Google Drive — I use Docs, Sheets, and Google Drive folders to organize everything shared with my team and our clients internally. This is how we collect and organize images, text, and other content from our online marketing clients as well as our design clients. We also house our Standard Operating Procedures (SOPs) here so the team always has access, and my contract workers update and save their invoices each month using a Google Sheets invoice template I created for them.
Asana — Asana is a task management tool that my team uses to keep track of our recurring work. We mainly use it for our online marketing clients, but sometimes find other uses as well. My content manager updates the pipeline each month to reflect the new client tasks on our agenda, and we can assign individual tasks to specific people. We can also add deadlines and comment back and forth on specific tasks. This is also where I try to keep the majority of our team communication, out of respect for each team member’s schedule and time, so they can review messages the next time it’s convenient or just when they’re working.

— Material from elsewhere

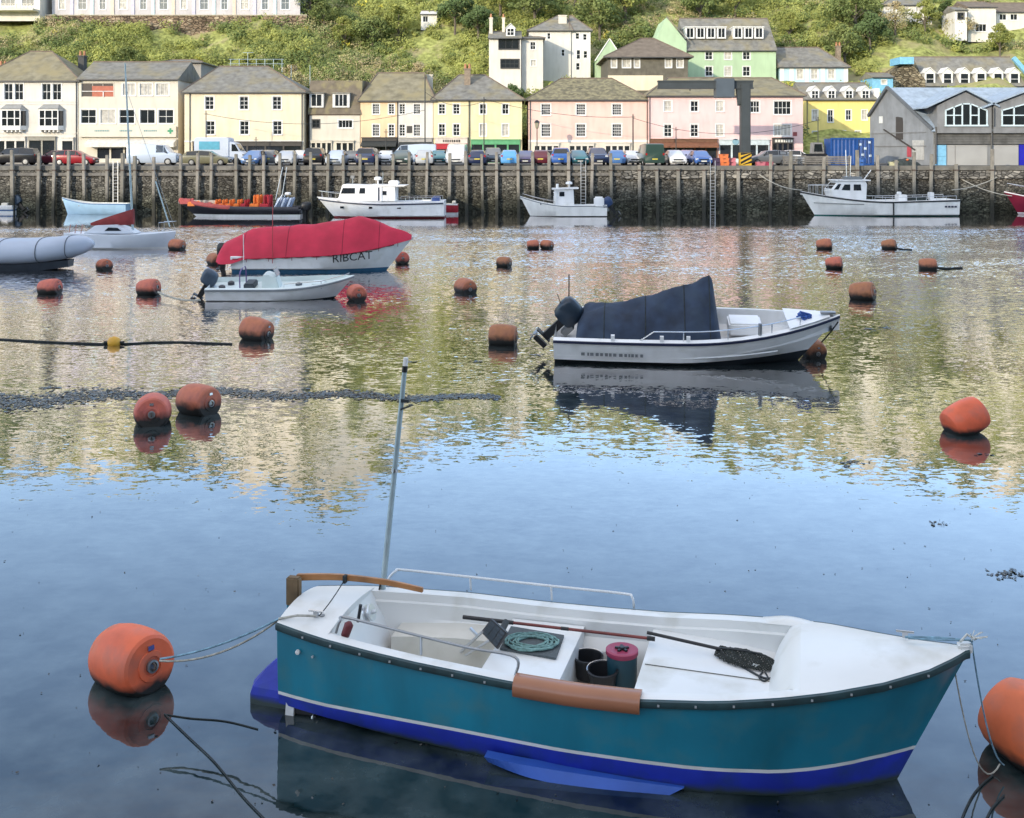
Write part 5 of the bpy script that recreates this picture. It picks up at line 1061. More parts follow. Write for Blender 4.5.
def car(name, label, px, Y, kd, m, rz, group='cars parked along the quay'):
    t = thing(name, label, 'van' if kd == 'van' else 'car', (PX(px, Y), Y, QZ + .004), rz, group)
    if kd not in CK:
        Lh, rg = car_mesh(kd); parts = []
        b = MB(); b.loft(rg, closed=True, cap0=True, cap1=True); body = b.build('body', m, t, smooth=38)
        sb = MB()
        b = MB(); panel(b, [rg[2][4], rg[2][7], rg[3][7], rg[3][4]], .06, .012); parts.append(b.build('windscreen', glassm, t))
        b = MB(); panel(b, [rg[-3][4], rg[-3][7], rg[-2][7], rg[-2][4]], .10, .012); parts.append(b.build('rear_window', glassm, t))
        b = MB()
        for j, k in ((3, 4), (8, 7)):
            rng = [(3, 4), (4, 5)] if kd != 'van' else [(3, 4)]
            panel(b, [rg[2][j].lerp(rg[3][j], .35), rg[3][j], rg[3][k], rg[3][k].lerp(rg[2][k], .1)], .12, .012)
            for a_, c_ in rng:
                q = [rg[a_][j], rg[c_][j], rg[c_][k], rg[a_][k]]
                if kd == 'van': q = [q[0], q[0].lerp(q[1], .35), q[3].lerp(q[2], .35), q[3]]
                panel(b, q, .07, .012)
        parts.append(b.build('side_window', glassm, t))
        r_ = .31 if kd in ('hatch', 'saloon') else .35
        for sx_ in (1, -1):
            for sy_ in (1, -1):
                b = MB(); b.lathe([(r_*.62, -.10), (r_*.95, -.10), (r_, -.06), (r_, .06), (r_*.95, .10), (r_*.62, .10), (r_*.60, .085), (.05, .09)], 18, Matrix.Translation((Lh[1][0]*sx_*.66, sy_*(Lh[3][4]-.09), r_)) @ Matrix.Rotation(R(90) * -sy_, 4, 'X'), [0, 0, 0, 0, 0, 1, 1, 1]); parts.append(b.build('wheel', [tyre, greymetal], t, smooth=30))
        xf, xr = Lh[1][0], Lh[-2][0]; zf = Lh[1][2]
        for sy_ in (1, -1):
            b = MB(); b.obox((xf - .02, sy_*Lh[1][4]*.76, zf - .07), (.22, .30, .15)); parts.append(b.build('headlight', lamp, t, bev=.03))
            b = MB(); b.obox((xr + .01, sy_*Lh[-2][4]*.86, Lh[-2][2] - .12), (.10, .2, .24)); parts.append(b.build('tail_light', tail, t, bev=.02))
        b = MB(); b.obox((Lh[0][0] + .005, 0, .42), (.03, .52, .11)); parts.append(b.build('number_plate', plate, t))
        b = MB(); b.obox((Lh[-1][0] - .005, 0, .62), (.03, .52, .11)); parts.append(b.build('number_plate', plate2, t))
        b = MB(); b.obox((Lh[0][0] - .02, 0, .56), (.06, .9, .12)); b.obox((Lh[0][0] - .02, 0, .34), (.08, 1.2, .10)); parts.append(b.build('grille', black, t))
        for sy_ in (1, -1):
            b = MB(); b.obox((Lh[2][0] - .35, sy_*(Lh[3][4] + .07), Lh[3][2] + .04), (.12, .18, .12)); parts.append(b.build('wing_mirror', black, t, bev=.02))
        CK[kd] = (body, parts); kids = [body] + parts
    else:
        kids = []
        for k in [CK[kd][0]] + CK[kd][1]:
            c = k.copy(); COL.objects.link(c); c.parent = t; kids.append(c)
    kids[0].material_slots[0].link = 'OBJECT'; kids[0].material_slots[0].material = m
    return t
def paint(n, c): return mat('car_' + n, c, .28, .03, 1, spec=.5, coat=.6)
cp = dict(black=(.012,.012,.014), red=(.28,.012,.02), maroon=(.10,.015,.025), blue=(.03,.10,.33), midblue=(.07,.16,.36), navy=(.015,.025,.07), silver=(.42,.44,.46), white=(.66,.67,.68), teal=(.02,.14,.17), grey=(.12,.13,.14), green=(.03,.06,.05), lilac=(.30,.30,.45), sky=(.10,.32,.62), olive=(.16,.15,.09), pale=(.45,.52,.62), purple=(.06,.05,.13))
FR, RE, RT, LT = R(-90), R(90), 0, math.pi
CARS = [(14,106,'suv','black',LT,'black car parked at the far left end of the quay'),(56,109,'hatch','maroon',LT,'dark red car half hidden behind the red hatchback'),(76,105,'hatch','red',RT,'bright red hatchback seen from its side'),
 (155,106,'van','pale',RT,'pale blue-white panel van seen from its side'),(208,104.6,'saloon','olive',RT,'olive grey car in front of the large box van'),(255,105,'hatch','midblue',FR,'mid blue car just beyond the box van'),
 (271,108,'hatch','grey',RE,'grey car behind the mid blue one'),(287,105,'saloon','silver',FR,'silver car below the cream house'),(301,109,'hatch','white',FR,'white car parked further back beside the dark estate'),(316,105.4,'suv','black',RE,'black estate below the white cottage'),
 (337,105,'hatch','pale',FR,'pale blue hatchback below the white cottage with dormers'),(369,105,'suv','navy',RE,'tall navy car below the orange house'),(386,108.5,'saloon','white',FR,'white car second row behind below the orange house'),(402,105.2,'hatch','green',FR,'dark green hatchback below the white half-house'),
 (425,105,'hatch','silver',RE,'silver hatchback beside the white van'),(439,109,'hatch','teal',FR,'teal car peeping out beside the white van'),(457,105.5,'van','white',FR,'white van facing the viewer below the red shop'),(478,105,'hatch','navy',RE,'dark navy hatchback next to the white van'),
 (493,108.5,'suv','grey',FR,'grey car behind below the green shopfront'),(509,105,'hatch','sky',RE,'bright sky blue hatchback below the green shopfront'),(526,105.6,'saloon','purple',FR,'dark purple saloon next to the sky blue hatchback'),(541,106,'hatch','maroon',RE,'maroon hatchback below the corner of the pink house'),
 (561,105,'suv','blue',RE,'blue four-wheel-drive below the first pink windows'),(578,105.3,'hatch','teal',FR,'teal hatchback between two blue cars'),(597,105,'suv','navy',FR,'dark blue car beneath the middle pink windows'),(616,105,'hatch','midblue',RE,'blue hatchback below the last mossy-roofed pink windows'),
 (632,107.5,'saloon','white',FR,'white saloon next to the lamp pole'),(650,105,'van','green',RE,'dark green-grey van seen from behind'),(675,105,'hatch','white',FR,'white hatchback under the brown awning'),(688,108.5,'hatch','lilac',FR,'lilac car tucked behind the white hatchback'),
 (700,105,'saloon','blue',FR,'blue saloon with a pale bumper under the brown awning'),(782,106,'saloon','silver',RT,'silver car seen from its side beyond the hoist'),(797,110,'hatch','white',RT,'white car behind the silver one beyond the hoist'),(768,105,'hatch','grey',LT,'dark grey car beside the hoist column'),
 (352,109.5,'saloon','grey',FR,'grey saloon further back below the cottage'),(412,110,'van','pale',LT,'pale van passing behind the parked row'),(552,110,'hatch','silver',RT,'silver car driving behind the parked row')]
for px, Y, kd, c, rz, lb in CARS: car('parked_van' if kd == 'van' else 'parked_car', lb, px, Y, kd, paint(c, cp[c]), rz + R(random.uniform(-4, 4)))
# large pale box van
t = thing('box_van', 'large pale blue box van parked before the cream house', 'van', (PX(196, 108), 108, QZ + .004)); k = 108 / F
boxp = mat('pale_van_paint', (.46, .52, .62), .4, .06, 1)
b = MB(); b.prism([(.1, .5), (3.5, .5), (3.5, 2.55), (3.3, 2.7), (.3, 2.7), (.1, 2.5)], -1.05, 1.05, 'y'); b.build('body', boxp, t, bev=.05)
b = MB(); b.prism([(3.5, .45), (5.0, .45), (5.02, 1.1), (4.6, 1.35), (4.1, 2.15), (3.5, 2.3)], -1.0, 1.0, 'y'); cb = b.build('cab', boxp, t, bev=.05)
winquads(cb, [[(4.58, -.85, 1.38), (4.58, .85, 1.38), (4.14, .8, 2.08), (4.14, -.8, 2.08)]], name='windscreen'); sidewin(cb, [[(3.75, 1.35), (4.45, 1.35), (4.08, 2.0), (3.75, 2.05)]], 1.005)
for x in (.9, 4.2):
    for s_ in (-1, 1):
        b = MB(); b.lathe([(.22, -.12), (.36, -.12), (.38, 0), (.36, .12), (.2, .12)], 18, Matrix.Translation((x, s_ * .92, .38)) @ Matrix.Rotation(R(90), 4, 'X')); b.build('wheel', tyre, t)
b = MB(); b.box(.6, 2.6, -1.075, -1.052, 1.5, 2.3); b.build('sign_panel', mat('turquoise_panel', (.06, .30, .42), .5), t)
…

Notes (on iPhone and Mac) — Apple’s Notes app integrates seamlessly between my laptop and my phone, which is super convenient for an on-the-go mama like myself. I have notes for everything in my life, organized into folders, including trips I want to take, my gratitude journal, canned responses for inquiries, my marketing ideas, and even the outline for this course (I’m writing this in Notes right now!).
Having ambition and creativity is wonderful, and those are key characteristics that a creative mama needs to retain in order to be successful as an entrepreneur. But if you’re not operating strategically, your ambition can come back to bite you in the rear, just like Flik’s did.
Starting with a plan and an organized mind will ensure that your efforts take you much farther.
Remember to start slow, with what you have, when you can. Implement your new ideas for your business one piece at a time, and you’ll begin to see those tiny tweaks compound over time into a more peaceful, manageable business that’s still serving you and your family.